KBR, Bandung - Kelompok mahasiswa yang menamakan diri Gerakan Mahasiswa Nasional Indonesia (GMNI) menentang penaikan harga jual eceran bahan bakar minyak (BBM) oleh pemerintah senilai Rp 2000 per liter dari harga awal. Alasannya kebijakan pemerintah itu dituding tidak berpihak terhadap rakyat.
Menurut Sekretaris Jenderal GMNI Kota Bandung, Jawa Barat, Danu Kusnandar, tuntutan nilai jual harga BBM yang ideal untuk rakyat Indonesia yaitu Rp 5000 per liter.
"Kita tidak menuntut pemerintah tidak menaikkan harga BBM, tapi menurunkan harga BBM. Terlalu bodoh kalau mahasiswa menuntut BBM tidak boleh naik. Seharusnya BBM turun, bukannya naik,” ujarnya di depan Kantor Gubernur Jawa Barat, Jalan Diponogoro, Bandung, Selasa (18/11).
“Jadi tuntutan kita turun bahkan kalau bisa menyentuh harga Rp 5000 per liter. Kalau hitungannya subsidi, harga yang berkisaran di konsumen Indonesia itu Rp 3500 kurang dari Rp 5000 kalau berbicara subsidi. Harga mati kita adalah Rp 5000.”
Danu Kusnandar mengatakan pemerintah juga dituding tidak transparan dengan alasan penaikan harga jual eceran BBM. Danu beranggapan seluruh kebijakan pemerintah terkait harga BBM penuh dengan keganjilan.
Sementara itu kelompok mahasiswa dari BEM Bandung Raya menuntut agar Jokowi lengser dari jabatannya sebagai presiden akibat menaikkan harga jual eceran BBM.
Menurut Koordinator BEM Bandung Raya Mochamad Faqih, penetapan harga jual eceran BBM oleh pemerintah malah menguntungkan masyarakat kalangan ekonomi menengah dan atas. Sedangkan masyarakat dengan ekonomi rendah tetap terpuruk.

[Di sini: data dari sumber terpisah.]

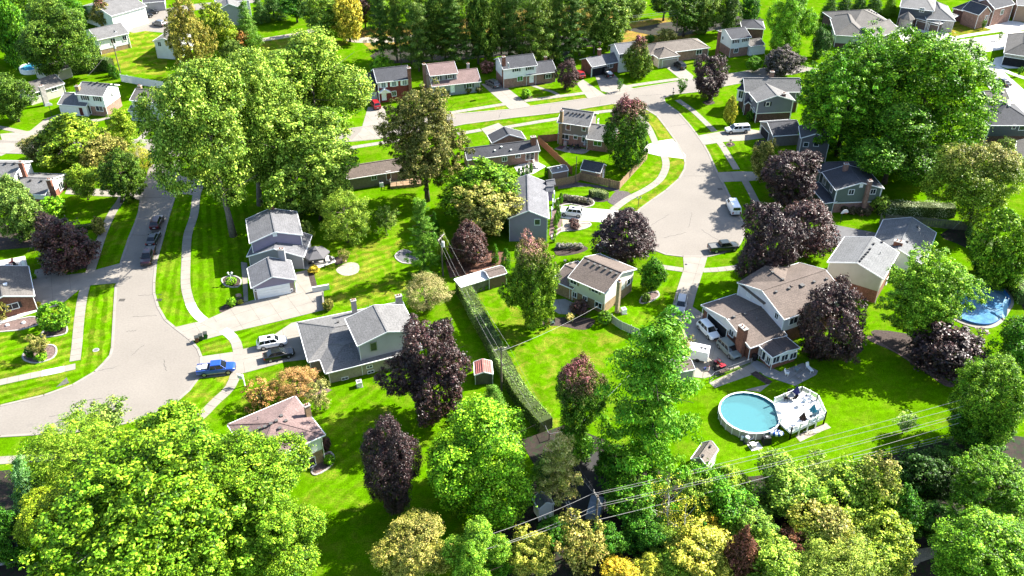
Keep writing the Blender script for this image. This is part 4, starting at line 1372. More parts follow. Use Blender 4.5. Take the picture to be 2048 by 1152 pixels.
# --- tall grey house end-on
H = House('house', (1068, 440), 'tall grey house seen end-on with light ridge roof and one white window')
b = H.block((1016, 437), (1097.8, 437), (1111.8, 364), 5.2, 1.7, 'y', wall=S_BLUEG, rm=R_GREY)
b.win('F', 1074.7, 444, .95, 1.15, panes=1)
for y in (392, 408, 424):
 b.win('R', 1108 - (y - 392) * .16, y, .9, 1.2, panes=1)
w_ = H.block((1036, 368), (1062, 372), (1066, 358), 5.1, .9, 'x', wall=S_BLUEG, rm=R_GREY, gutter=False, z0=3.0)
w_ = H.block((1094, 372), (1112, 369), (1111, 361), 5.22, .8, 'x', wall=S_BLUEG, rm=R_GREY, gutter=False, z0=3.0)
w_ = H.block((1092, 384), (1109, 383), (1110, 375), 5.22, .8, 'x', wall=S_BLUEG, rm=R_GREY, gutter=False, z0=3.0)

# --- white house with two chimneys, left edge
H = House('house', (70, 370), 'white house in two grey-roofed steps with two tall red brick chimneys, at the left edge')
b = H.block((-60, 356), (27, 357.7), (81.3, 322), 5.3, 1.5, 'x', wall=S_WHITE, rm=R_MID)
b.vents((11.5, 328), (29, 328), m=DARKM)
b.chimney(40.5, 324, 7.6, .8, .6)
b.win('R', 36, 356, .6, 1.0, panes=1)
c = H.block((18, 387), (90.3, 389.3), (131.5, 348), 2.9, 1.4, 'x', wall=S_WHITE, low=BRICK, split=1.6, rm=R_MID)
c.vents((61, 362), (83, 363), (80, 348), m=DARKM)
c.chimney(97, 358.5, 5.6, .9, .6)
c.win('F', 62, 395, 1.0, 1.4, panes=2)
c.win('R', 121, 372, 1.4, 1.6, panes=2)

# --- brick house bottom left
H = House('house', (30, 610), 'brick ranch with taupe gable roof at the left edge by the clipped lime bush')
b = H.block((-48, 622), (68.7, 592), (57, 532), 2.9, 1.5, 'y', wall=BRICK, rm=R_TAUPE)
b.win('F', 24, 613, 1.9, 1.0, panes=2, shutters=SHUT)
b.vents((11, 570), m=WHITE, s=.5)
b.garage('R', 64, 575, 2.6, 2.0)

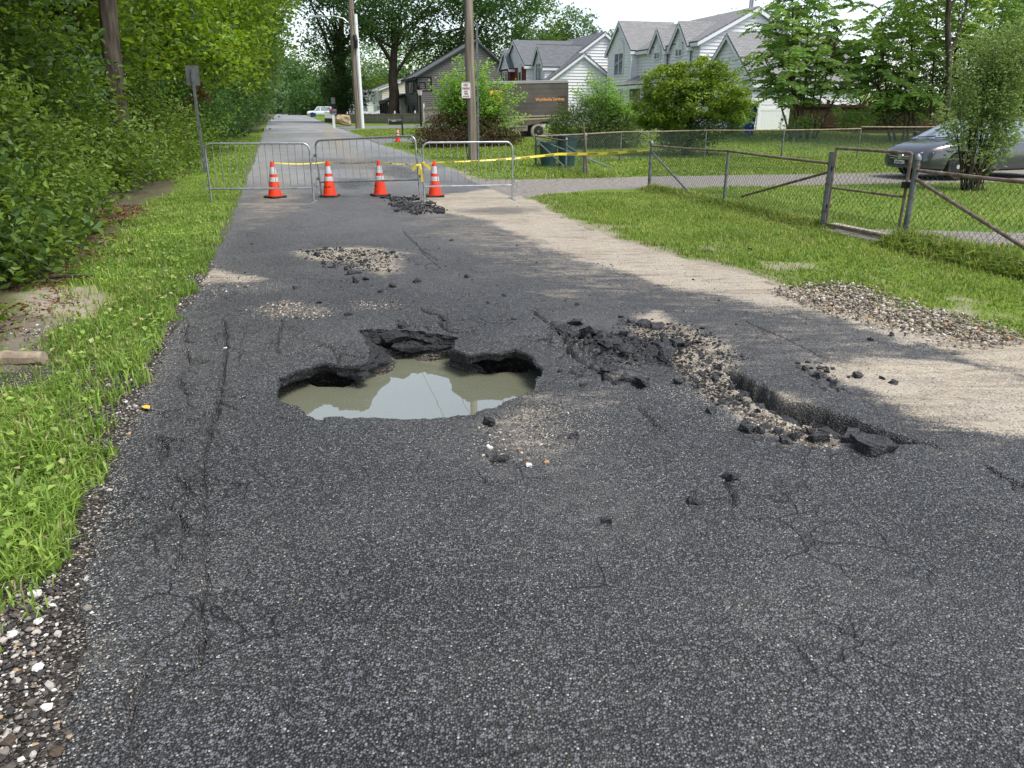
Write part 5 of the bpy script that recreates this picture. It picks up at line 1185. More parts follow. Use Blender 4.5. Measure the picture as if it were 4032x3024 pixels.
for x in (-.25, -1.05): MB().box((x-.12, -.885, .80), (x, -.86, .825)).build('door_handle', GREYPAINT, sedan)
# white vehicles far off
WCAR = mat('white_car_paint', (.72, .74, .76), .3, .5, coat=.6)
def far_car(u, y, label, rz, v=262, **k):
    a, b, c = ray(u, v); q = y/b; x = a*q; return car(label, (x, y, zg(x, y)+.01), rz, WCAR, detail=False, **k)
far_car(836, 108, 'white sedan side-on beside the porch with black posts, behind the low fence', math.pi+YAW+.2)
far_car(782, 113, 'white car seen from behind the lamp pole, parked by the fence', math.pi/2+YAW, suv=True, H=1.75)
far_car(748, 117, 'white sedan directly right of the ivy-clad trunk', math.pi+YAW-.2)
far_car(693, 172, 'white pickup-like vehicle left of the ivy-clad trunk', math.pi+YAW, suv=True, H=1.95, L=5.4, W=2.0, wb=3.3)
# delivery truck
TB = mat('brown_truck', (.075, .062, .052), .42, .4, noise=.25, nscale=1.2, tint=(.11, .095, .08)); TD = mat('dusty_brown', (.25, .215, .18), .7, .2, noise=.35, nscale=1.6, tint=(.19, .16, .13)); TDUST = mat('dust_rim', (.34, .30, .25), .8, .1, noise=.3, nscale=3)
GOLD = mat('gold_print', (.85, .48, .04), .45, .3); COPPER = mat('copper_print', (.72, .32, .12), .45, .3)
tpos = V3(10.75, 43.0); tpos.z = float(rise(11.0, 43.0))-.11
trk = thing('delivery_truck', 'dusty brown box delivery truck parked across the drive behind the bushes', 'truck', tpos, math.pi+YAW)
trk.rotation_euler = (0, .026, math.pi+YAW)
TH, TW, xb, xf = 2.93, 2.3, -4.05, 1.95
side = [(xb, .75), (-3.0, .75), (-2.95, .9), (-2.7, 1.22), (-2.35, 1.32), (-2.0, 1.22), (-1.75, .9), (-1.72, .45), (-.2, .45), (.6, .45), (xf, .55), (xf, 1.15)]
low = side+[(xb, 1.15)]
MB().prism([(x, -TW/2, z) for x, z in low], (0, TW, 0)).build('skirt', TD, trk)
top = [(xb, 1.152), (xf, 1.152), (xf+.05, 1.55), (1.45, 2.55), (1.3, TH-.12), (1.2, TH), (xb+.08, TH), (xb, TH-.1)]
MB().prism([(x, -TW/2-.01, z) for x, z in top], (0, TW+.02, 0)).build('cargo_box', TB, trk)
MB().box((xb, TW/2+.035, TH-.09), (1.25, TW/2+.012, TH-.02)).build('roof_rail', mat('dust_grey', (.33, .31, .28), .6, .2), trk); MB().box((xb, -TW/2+.1, TH+.002), (1.2, TW/2-.1, TH+.05)).build('roof', mat('roof_white', (.42, .42, .41), .5), trk)
MB().box((xb, TW/2+.03, 1.16), (xf-.6, TW/2+.012, 1.22)).build('rub_rail', mat('dust_grey', (.33, .31, .28), .6, .2), trk)
MB().box((xb, TW/2+.006, 1.02), (xf-.3, TW/2+.001, 1.09)).build('stripe', mat('tan_stripe', (.46, .33, .19), .6), trk)
for x0, x1 in ((xb, -3.05), (-1.65, .6)): MB().box((x0, TW/2+.03, .66 if x0 > -3 else .80), (x1, TW/2+.001, .72 if x0 > -3 else .86)).build('step_rail', TDUST, trk)
for zz in (1.36, 1.6, 1.84, 2.08, 2.32, 2.56): MB().box((xb+.02, TW/2+.016, zz), (.9, TW/2+.0105, zz+.012)).build('panel_rib', TB, trk)
MB().box((-3.95, TW/2+.016, 1.45), (-3.45, TW/2+.0105, 2.2)).build('panel_patch', mat('darker_patch', (.055, .045, .038), .5), trk)
hood = [(xf, .55), (2.75, .55), (2.85, .75), (2.85, 1.22), (2.75, 1.42), (xf+.06, 1.62)]
MB().prism([(x, -.93, z) for x, z in hood], (0, 1.86, 0)).build('hood', TB, trk)
MB().box((2.853, -.5, .72), (2.88, .5, 1.25)).build('grille', BLACK, trk); MB().box((2.6, -1.08, .38), (3.02, 1.08, .62)).build('bumper', BLACK, trk)
for y in (-.74, .74): MB().tube([(2.82, y, .92), (2.90, y, .92)], .11, 14).build('headlight', mat('lamp_lens', (.8, .75, .6), .15, .6), trk)
MB().prism([(xf+.02, -1.0, 1.62), (1.50, -1.0, 2.48), (1.50, 1.0, 2.48), (xf+.02, 1.0, 1.62)], (.05, 0, .02)).build('windscreen', DARKGLASS, trk)
MB().box((.75, TW/2+.02, 1.5), (1.5, TW/2+.0105, 2.45)).build('cab_window', DARKGLASS, trk)
MB().tube([(1.7, TW/2-.02, 2.3), (2.2, TW/2+.35, 2.4)], .02, 6).box((2.15, TW/2+.5, 2.1), (2.2, TW/2+.25, 2.5)).build('mirror', BLACK, trk)
for y, sd in ((-TW/2+.16, 1), (TW/2-.16, -1)):
    for x in (-2.35, 2.05): wheel(trk, Vector((x, y, .41)), .42, .26, sd, TDUST, mat('dusty_hub', (.16, .12, .09), .7, .3, .3), 6)
MB().tube([(-3.12, TW/2+.02, .98), (-3.12, TW/2-.02, .98)], .07, 12).build('fuel_cap', BLACK, trk); MB().box((-3.28, TW/2+.012, 1.0+.06), (-3.0, TW/2+.007, 1.11)).build('placard', mat('pale_label', (.6, .58, .5), .6), trk)
put_text('Worldwide Services', .235, (-3.0, TW/2+.018, 2.02), (-1, 0, 0), (0, 0, 1), COPPER, trk, sx=.84, bold=.006)
# gold shield with dark letters (reads towards the viewer: seen from the near side x runs right to left)
sh = [(-.36, .42), (-.2, .46), (0, .475), (.2, .46), (.36, .42), (.36, -.05), (.30, -.26), (.16, -.40), (0, -.48), (-.16, -.40), (-.30, -.26), (-.36, -.05)]
sx0 = -.02
MB().prism([(sx0-x, TW/2+.012, 2.06+z) for x, z in sh], (0, .006, 0)).build('shield_logo', GOLD, trk)
MB().prism([(sx0-.32, TW/2+.0185, 2.27), (sx0+.32, TW/2+.0185, 2.27), (sx0+.32, TW/2+.0185, 2.20), (sx0, TW/2+.0185, 2.34), (sx0-.32, TW/2+.0185, 2.31)], (0, .002, 0)).build('shield_band', TB, trk)
put_text('ups', .40, (sx0, TW/2+.020, 1.97), (-1, 0, 0), (0, 0, 1), TB, trk, sx=.95, bold=.012)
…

"Siapa pun pemimpin negaranya, jika menaikkan harga BBM maka harus turun," tegasnya.
Pada hari pertama pemberlakuan harga eceran baru BBM dijalankan, dua kelompok mahasiswa melakukan unjuk rasa menentang kebijakan pemerintah tersebut di depan Kantor Gubernur Jawa Barat.